━━━ DATA EXCERPT
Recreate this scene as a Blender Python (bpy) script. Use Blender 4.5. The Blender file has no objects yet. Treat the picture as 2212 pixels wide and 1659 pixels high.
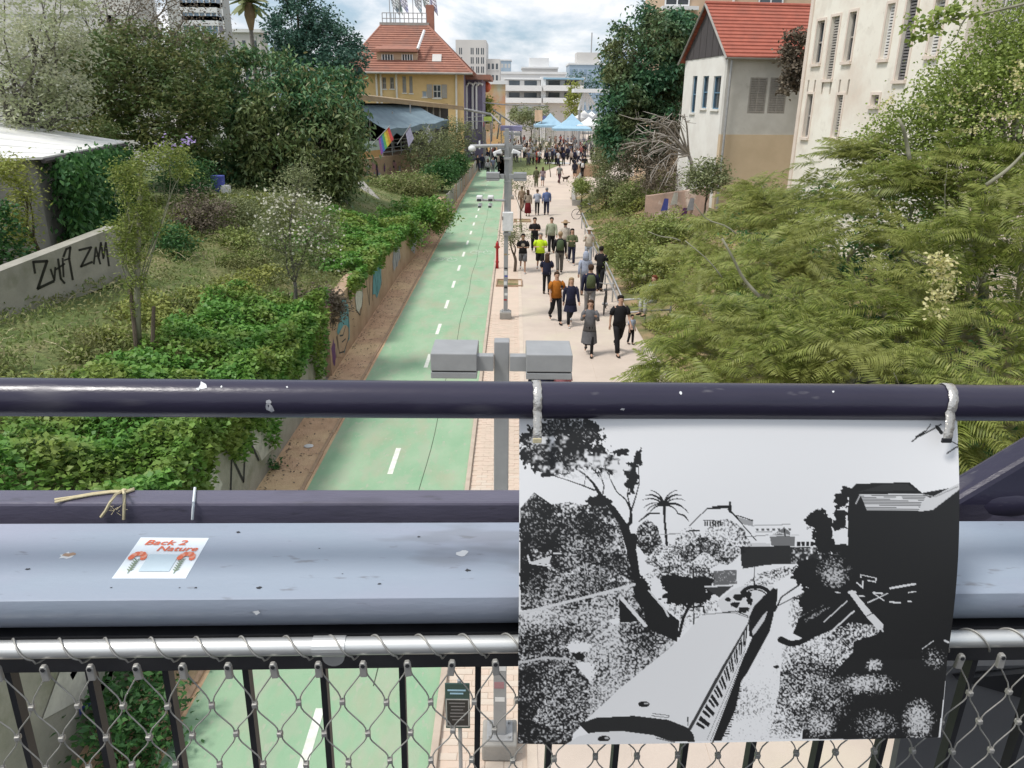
import bpy, math, random
import numpy as np
from mathutils import Vector

# ------------------------------------------------------------------ camera, world, sun, exposure
SC = bpy.context.scene
COL = SC.collection
EYE = np.array([0.0, 0.0, 7.15])
PITCH, ROLL, FOC = math.radians(20.2), math.radians(0.6), 1661.0   # FOC: focal length for a frame 2212 wide
FW = np.array([0, math.cos(PITCH), -math.sin(PITCH)])
_r0 = np.array([1.0, 0, 0]); _u0 = np.array([0, math.sin(PITCH), math.cos(PITCH)])
RT = _r0 * math.cos(ROLL) + _u0 * math.sin(ROLL)
UP = _u0 * math.cos(ROLL) - _r0 * math.sin(ROLL)
cd = bpy.data.cameras.new('camera'); cam = bpy.data.objects.new('camera', cd); COL.objects.link(cam)
cd.sensor_width = 36; cd.lens = FOC / 2212 * 36; cd.clip_start = 0.05; cd.clip_end = 5000
from mathutils import Matrix
cam.matrix_world = Matrix(((RT[0], UP[0], -FW[0], EYE[0]), (RT[1], UP[1], -FW[1], EYE[1]), (RT[2], UP[2], -FW[2], EYE[2]), (0, 0, 0, 1)))
SC.camera = cam

SUN_EL, SUN_AZ = math.radians(60), math.radians(-118)       # azimuth from +Y, negative towards -X
w = bpy.data.worlds.new('World'); SC.world = w; w.use_nodes = True
nt = w.node_tree; nt.nodes.clear()
out = nt.nodes.new('ShaderNodeOutputWorld'); bg = nt.nodes.new('ShaderNodeBackground')
sky = nt.nodes.new('ShaderNodeTexSky'); sky.sky_type = 'NISHITA'; sky.sun_disc = False
sky.sun_elevation = SUN_EL; sky.sun_rotation = SUN_AZ; sky.air_density = 1.0; sky.dust_density = 2.5; sky.ozone_density = 1.5
tc = nt.nodes.new('ShaderNodeTexCoord'); mp = nt.nodes.new('ShaderNodeMapping'); mp.inputs['Scale'].default_value = (1, 1, 2.6)
nz = nt.nodes.new('ShaderNodeTexNoise'); nz.inputs['Scale'].default_value = 4.2; nz.inputs['Detail'].default_value = 7; nz.inputs['Roughness'].default_value = .6; nz.inputs['Distortion'].default_value = .35
rp = nt.nodes.new('ShaderNodeValToRGB'); rp.color_ramp.elements[0].position = .40; rp.color_ramp.elements[1].position = .56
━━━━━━
**YOUR TASK:** All of the lines above should be printed exactly, minus the pictures.

**FULL ANSWER:**
Recreate this scene as a Blender Python (bpy) script. Use Blender 4.5. The Blender file has no objects yet. Treat the picture as 2212 pixels wide and 1659 pixels high.
import bpy, math, random
import numpy as np
from mathutils import Vector

# ------------------------------------------------------------------ camera, world, sun, exposure
SC = bpy.context.scene
COL = SC.collection
EYE = np.array([0.0, 0.0, 7.15])
PITCH, ROLL, FOC = math.radians(20.2), math.radians(0.6), 1661.0   # FOC: focal length for a frame 2212 wide
FW = np.array([0, math.cos(PITCH), -math.sin(PITCH)])
_r0 = np.array([1.0, 0, 0]); _u0 = np.array([0, math.sin(PITCH), math.cos(PITCH)])
RT = _r0 * math.cos(ROLL) + _u0 * math.sin(ROLL)
UP = _u0 * math.cos(ROLL) - _r0 * math.sin(ROLL)
cd = bpy.data.cameras.new('camera'); cam = bpy.data.objects.new('camera', cd); COL.objects.link(cam)
cd.sensor_width = 36; cd.lens = FOC / 2212 * 36; cd.clip_start = 0.05; cd.clip_end = 5000
from mathutils import Matrix
cam.matrix_world = Matrix(((RT[0], UP[0], -FW[0], EYE[0]), (RT[1], UP[1], -FW[1], EYE[1]), (RT[2], UP[2], -FW[2], EYE[2]), (0, 0, 0, 1)))
SC.camera = cam

SUN_EL, SUN_AZ = math.radians(60), math.radians(-118)       # azimuth from +Y, negative towards -X
w = bpy.data.worlds.new('World'); SC.world = w; w.use_nodes = True
nt = w.node_tree; nt.nodes.clear()
out = nt.nodes.new('ShaderNodeOutputWorld'); bg = nt.nodes.new('ShaderNodeBackground')
sky = nt.nodes.new('ShaderNodeTexSky'); sky.sky_type = 'NISHITA'; sky.sun_disc = False
sky.sun_elevation = SUN_EL; sky.sun_rotation = SUN_AZ; sky.air_density = 1.0; sky.dust_density = 2.5; sky.ozone_density = 1.5
tc = nt.nodes.new('ShaderNodeTexCoord'); mp = nt.nodes.new('ShaderNodeMapping'); mp.inputs['Scale'].default_value = (1, 1, 2.6)
nz = nt.nodes.new('ShaderNodeTexNoise'); nz.inputs['Scale'].default_value = 4.2; nz.inputs['Detail'].default_value = 7; nz.inputs['Roughness'].default_value = .6; nz.inputs['Distortion'].default_value = .35
rp = nt.nodes.new('ShaderNodeValToRGB'); rp.color_ramp.elements[0].position = .40; rp.color_ramp.elements[1].position = .56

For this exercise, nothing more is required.